Voi avete compreso questo primato, questa necessità della verità religiosa; e Noi non possiamo che congratularCi con voi, perché vi dimostrate intelligenti, perché vi dimostrate coraggiosi. La religione presenta tante difficoltà di studio; è difficile, sembra arida e astratta, esige un’attitudine non solo speculativa, ma anche morale per essere appresa con profitto ed essere gustata nella sua intima bellezza. Ora voi avete superato questa difficoltà; avete fatto dello studio della religione un atto molto serio e spontaneo, un esercizio simultaneo d’intelligenza e di volontà, un esercizio spirituale. Questo è bello per voi; è esemplare per altri. E Noi vogliamo credere che, studiando forte, avrete superato la tentazione caratteristica di molti spiriti superficiali e diffidenti, i quali preferiscono contentarsi di un’istruzione religiosa rudimentale, e rimanere rispetto alle verità della Religione, quando l’intelligenza si matura, in una zona di penombra, di dubbio, quasi di disimpegno, perdendo così ciò che Noi pensiamo che voi abbiate invece raggiunto: l’esperienza della fede, cioè la scoperta che la Religione nostra, la Religione positiva, cattolica, consiste innanzi tutto in un atto di ascoltazione; e perciò di silenzio interiore che si riempie d’una voce, una voce autorevole, dolcissima e formidabile, la voce della Parola di Dio. La nostra Religione non è una Religione risultante dalle attitudini subcoscienti del sacro, del mistero, del trascendente, una Religione che uno si può f’abbricare da sé e moderare come vuole; ma è una Religione ascoltata, ricevuta, derivante da una rivelazione, che solo un magistero autorizzato può trasmettere, autenticare ed interpretare.
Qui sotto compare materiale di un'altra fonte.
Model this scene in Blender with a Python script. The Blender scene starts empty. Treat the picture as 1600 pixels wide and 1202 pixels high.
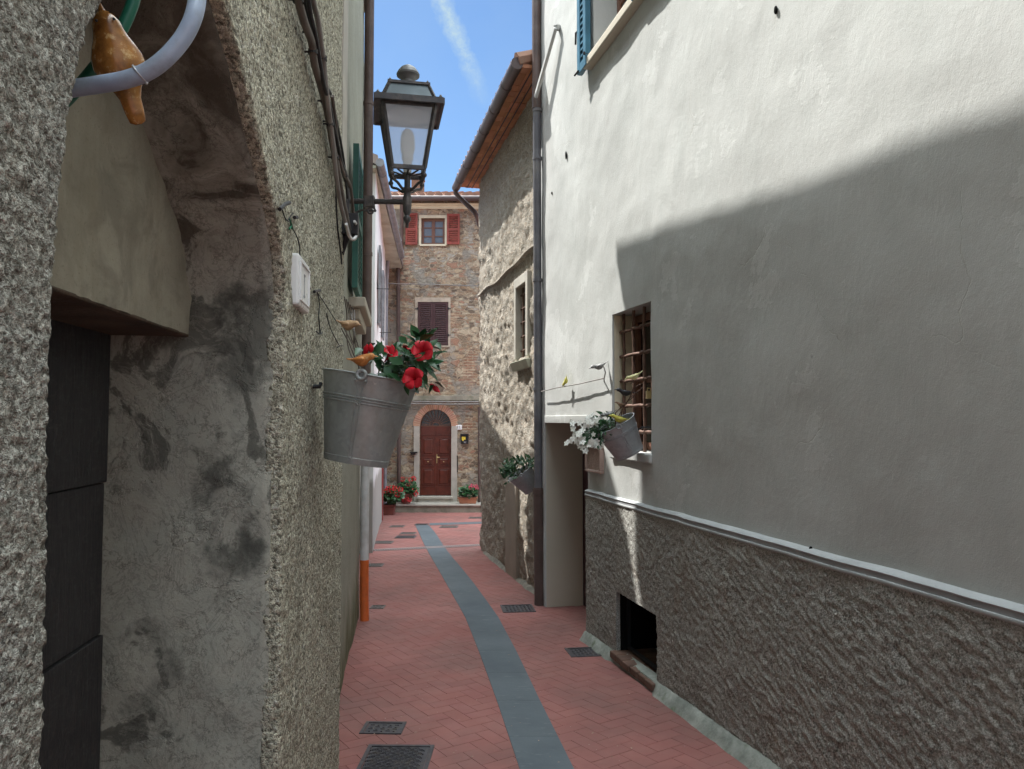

E avrete anche, Noi ne siamo sicuri, avvertito, ascoltando tale Parola divina e accettandola umilmente e gioiosamente, che essa, quella Parola, diventava una Presenza viva nella cella interiore, diventava un incontro ineffabile, l’incontro con Cristo; come lo descrive San Paolo: «(il Padre) conceda a voi, secondo i tesori della sua gloria, di essere potentemente corroborati, mediante il suo Spirito, nella vitalità dell’uomo interiore; che Cristo abiti per mezzo della fede nei vostri cuori» (Eph. 3, 16-17). La Religione, pur rimanendo sempre una ricerca, uno studio, una veglia per noi, diventa unione, diventa comunione, vita, beatitudine.
E sia questo il premio più alto e più vero, che il vostro sforzo di studio e di disciplina mentale e morale possa conseguire: la certezza e la pienezza della vita cristiana.
Ed è questo il voto con cui accompagniamo il Nostro elogio per voi, per i vostri maestri e per quanti si adoperano per cotesto studio delle verità superiori, e che vogliamo avvalorare con una particolare Benedizione Apostolica.